- **Objective**
Print the full listing exactly.

┌──

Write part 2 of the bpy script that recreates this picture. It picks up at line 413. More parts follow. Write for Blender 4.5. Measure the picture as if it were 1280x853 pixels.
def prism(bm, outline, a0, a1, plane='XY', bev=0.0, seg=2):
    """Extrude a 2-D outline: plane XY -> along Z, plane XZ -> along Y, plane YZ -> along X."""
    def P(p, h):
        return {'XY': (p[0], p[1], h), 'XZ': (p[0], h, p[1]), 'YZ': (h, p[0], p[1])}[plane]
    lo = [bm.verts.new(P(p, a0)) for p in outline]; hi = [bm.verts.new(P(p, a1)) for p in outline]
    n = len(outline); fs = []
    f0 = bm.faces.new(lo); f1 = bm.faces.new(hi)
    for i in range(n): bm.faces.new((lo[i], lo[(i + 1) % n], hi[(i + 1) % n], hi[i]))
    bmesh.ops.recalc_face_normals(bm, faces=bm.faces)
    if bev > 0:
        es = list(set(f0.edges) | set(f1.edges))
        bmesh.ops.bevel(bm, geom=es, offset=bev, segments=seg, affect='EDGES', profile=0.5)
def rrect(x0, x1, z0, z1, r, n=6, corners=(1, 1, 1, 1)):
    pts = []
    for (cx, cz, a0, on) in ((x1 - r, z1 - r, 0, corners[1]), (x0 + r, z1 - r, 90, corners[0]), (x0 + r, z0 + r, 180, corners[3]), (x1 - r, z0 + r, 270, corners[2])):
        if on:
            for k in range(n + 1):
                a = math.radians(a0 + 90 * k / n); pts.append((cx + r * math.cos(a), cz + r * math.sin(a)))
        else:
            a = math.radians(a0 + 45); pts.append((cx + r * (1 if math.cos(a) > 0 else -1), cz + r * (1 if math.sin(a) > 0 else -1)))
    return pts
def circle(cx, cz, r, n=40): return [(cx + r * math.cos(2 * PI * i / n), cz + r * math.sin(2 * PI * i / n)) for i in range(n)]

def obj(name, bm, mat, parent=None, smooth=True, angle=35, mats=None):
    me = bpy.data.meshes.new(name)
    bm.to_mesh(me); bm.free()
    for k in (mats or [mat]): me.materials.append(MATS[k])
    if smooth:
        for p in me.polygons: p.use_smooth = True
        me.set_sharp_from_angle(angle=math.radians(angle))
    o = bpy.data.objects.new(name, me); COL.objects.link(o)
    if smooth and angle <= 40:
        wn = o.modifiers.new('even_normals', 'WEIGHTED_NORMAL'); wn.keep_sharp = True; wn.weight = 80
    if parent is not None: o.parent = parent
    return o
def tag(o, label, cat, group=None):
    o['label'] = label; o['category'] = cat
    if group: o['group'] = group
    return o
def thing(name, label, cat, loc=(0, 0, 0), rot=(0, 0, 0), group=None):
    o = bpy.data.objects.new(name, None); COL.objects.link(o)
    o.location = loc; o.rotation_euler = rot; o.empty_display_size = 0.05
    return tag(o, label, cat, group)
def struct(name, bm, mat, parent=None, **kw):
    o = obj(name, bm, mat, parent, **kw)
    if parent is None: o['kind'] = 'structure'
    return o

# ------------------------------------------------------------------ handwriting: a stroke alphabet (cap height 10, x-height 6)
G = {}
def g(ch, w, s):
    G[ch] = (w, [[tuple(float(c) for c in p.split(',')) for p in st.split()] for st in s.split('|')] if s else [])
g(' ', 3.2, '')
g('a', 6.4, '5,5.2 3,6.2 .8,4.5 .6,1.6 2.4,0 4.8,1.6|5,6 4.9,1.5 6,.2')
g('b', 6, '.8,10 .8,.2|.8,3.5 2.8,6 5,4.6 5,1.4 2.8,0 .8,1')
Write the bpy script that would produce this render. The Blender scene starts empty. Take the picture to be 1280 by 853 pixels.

└──

- **Output for this task**
Write part 2 of the bpy script that recreates this picture. It picks up at line 413. More parts follow. Write for Blender 4.5. Measure the picture as if it were 1280x853 pixels.
def prism(bm, outline, a0, a1, plane='XY', bev=0.0, seg=2):
    """Extrude a 2-D outline: plane XY -> along Z, plane XZ -> along Y, plane YZ -> along X."""
    def P(p, h):
        return {'XY': (p[0], p[1], h), 'XZ': (p[0], h, p[1]), 'YZ': (h, p[0], p[1])}[plane]
    lo = [bm.verts.new(P(p, a0)) for p in outline]; hi = [bm.verts.new(P(p, a1)) for p in outline]
    n = len(outline); fs = []
    f0 = bm.faces.new(lo); f1 = bm.faces.new(hi)
    for i in range(n): bm.faces.new((lo[i], lo[(i + 1) % n], hi[(i + 1) % n], hi[i]))
    bmesh.ops.recalc_face_normals(bm, faces=bm.faces)
    if bev > 0:
        es = list(set(f0.edges) | set(f1.edges))
        bmesh.ops.bevel(bm, geom=es, offset=bev, segments=seg, affect='EDGES', profile=0.5)
def rrect(x0, x1, z0, z1, r, n=6, corners=(1, 1, 1, 1)):
    pts = []
    for (cx, cz, a0, on) in ((x1 - r, z1 - r, 0, corners[1]), (x0 + r, z1 - r, 90, corners[0]), (x0 + r, z0 + r, 180, corners[3]), (x1 - r, z0 + r, 270, corners[2])):
        if on:
            for k in range(n + 1):
                a = math.radians(a0 + 90 * k / n); pts.append((cx + r * math.cos(a), cz + r * math.sin(a)))
        else:
            a = math.radians(a0 + 45); pts.append((cx + r * (1 if math.cos(a) > 0 else -1), cz + r * (1 if math.sin(a) > 0 else -1)))
    return pts
def circle(cx, cz, r, n=40): return [(cx + r * math.cos(2 * PI * i / n), cz + r * math.sin(2 * PI * i / n)) for i in range(n)]

def obj(name, bm, mat, parent=None, smooth=True, angle=35, mats=None):
    me = bpy.data.meshes.new(name)
    bm.to_mesh(me); bm.free()
    for k in (mats or [mat]): me.materials.append(MATS[k])
    if smooth:
        for p in me.polygons: p.use_smooth = True
        me.set_sharp_from_angle(angle=math.radians(angle))
    o = bpy.data.objects.new(name, me); COL.objects.link(o)
    if smooth and angle <= 40:
        wn = o.modifiers.new('even_normals', 'WEIGHTED_NORMAL'); wn.keep_sharp = True; wn.weight = 80
    if parent is not None: o.parent = parent
    return o
def tag(o, label, cat, group=None):
    o['label'] = label; o['category'] = cat
    if group: o['group'] = group
    return o
def thing(name, label, cat, loc=(0, 0, 0), rot=(0, 0, 0), group=None):
    o = bpy.data.objects.new(name, None); COL.objects.link(o)
    o.location = loc; o.rotation_euler = rot; o.empty_display_size = 0.05
    return tag(o, label, cat, group)
def struct(name, bm, mat, parent=None, **kw):
    o = obj(name, bm, mat, parent, **kw)
    if parent is None: o['kind'] = 'structure'
    return o

# ------------------------------------------------------------------ handwriting: a stroke alphabet (cap height 10, x-height 6)
G = {}
def g(ch, w, s):
    G[ch] = (w, [[tuple(float(c) for c in p.split(',')) for p in st.split()] for st in s.split('|')] if s else [])
g(' ', 3.2, '')
g('a', 6.4, '5,5.2 3,6.2 .8,4.5 .6,1.6 2.4,0 4.8,1.6|5,6 4.9,1.5 6,.2')
g('b', 6, '.8,10 .8,.2|.8,3.5 2.8,6 5,4.6 5,1.4 2.8,0 .8,1')
Write the bpy script that would produce this render. The Blender scene starts empty. Take the picture to be 1280 by 853 pixels.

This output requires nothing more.